Almost automatically, members of the Government lined up to offer their generous criticisms...
11 Apr - Mr Inderjit Singh MP 2
14 Apr - NTUC chief and Minister (without portfolio?) Mr Swee Say MP 3
14 Apr - Trade minister Mr Teo Ser Luck MP 4
15 Apr - Transport minister Mr Lui Tuck Yew MP 5

By so doing, the Government have thus unwittingly admitted that the economy they crafted is hopelessly addicted to the opium of cheap labour and supported by swathes of workers who are paid less than $1,500 per month.

Over the years, this Government has squeezed low-wage workers as part of a relentless pursuit of their growth-at-all-costs policy which has also led to Singaporeans working the longest hours in the world6, robbed of their heritage (think National Library and Bukit Brown), and denied basic welfare provisions.

And when the Government could suppress wages no longer, they decided to brand Singaporeans as being “too choosy”7 8, and from the late 1990s, the immigration floodgates were thrown open to foreign labour to solve a labour problem the Government created. The UN reported in 2008 that Singapore has the highest migration rate in the world!9 And one does not need a labour economist in order to know what effect a massive growth in labour supply has on wages across the economy.

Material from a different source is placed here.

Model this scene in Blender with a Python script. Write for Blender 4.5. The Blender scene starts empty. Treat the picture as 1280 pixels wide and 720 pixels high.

Runaway Immigration Policy

I am not against immigration, but I am against a runaway immigration policy that now sees 37% of the population being non-Singaporeans.10 And of the foreign labour population (27% of the population who are neither SIngaporeans nor Permanent Residents), 98.3% do not even earn enough to have to pay income tax!11

Prof Lim speaks from a position of great economic experience12, and one cannot help but wonder how credible these knee-jerk criticisms really are. Of course, it has been deeply unhelpful that his proposals are being called a “wage shock” instead of a “wage stimulus” - a terminological (and some might say terminal) godsend for the fear-mongering of this Government.

A 50% pay increase of someone earning $1000 a month will bring that to merely $1500 after three years. If a business cannot afford to pay workers more than $1500 a month, should the Government really be subsidising these businesses through securing for them cheap labour, and co-paying through their WIS bailout fund? And as Prof Lim has clarified in his press statement, his policy is designed to correct the underpayment of Singapore’s labourers, and not (as the Government would have you believe) to overpay them.13

In fact, many of the arguments put forth by Prof Hui Weng Tat of the LKY School of Public Policy two years ago with regards to minimum wage apply here as well. I reproduce some of his arguments:14

Detractors... would argue that it will reduce employment by raising the wage bills of firms. In Singapore, however, demand for low-wage workers exceeds supply, which is why there is a large inflow of foreign labour.

it will raise the incentive to work among the lower-skilled

boost wages and morale...

a large foreign worker population generates significant negative externalities

have the salutary effect of making employers more efficient in using their workers. It would encourage them to hire better-quality workers with the requisite skills or those who can be trained to acquire such skills, so as to justify the higher wages. Employers will thereby be compelled to boost productivity, move up the value chain, thus increasing the demand for higher-paid jobs.

The last quote shows that higher wages can actually boost productivity. Perhaps one of the reasons why productivity growth has slowed in Singapore is because wages remained stagnant, and low productivity growth is cited as a reason to keep those wages down.

Another research paper by the LKY School of Public Policy suggests that despite the major recent transformation of the world’s economy, “the current mechanics of measuring and improving productivity continues to follow” an outdated approach.15 The Government should hence rethink their policy of pegging wage growth to “productivity” growth.

Singapore certainly needs to pay for her way in the world, but it definitely does not need to be a haven for sweatshop businesses that cannot otherwise survive by paying globally-comparable and decent wages.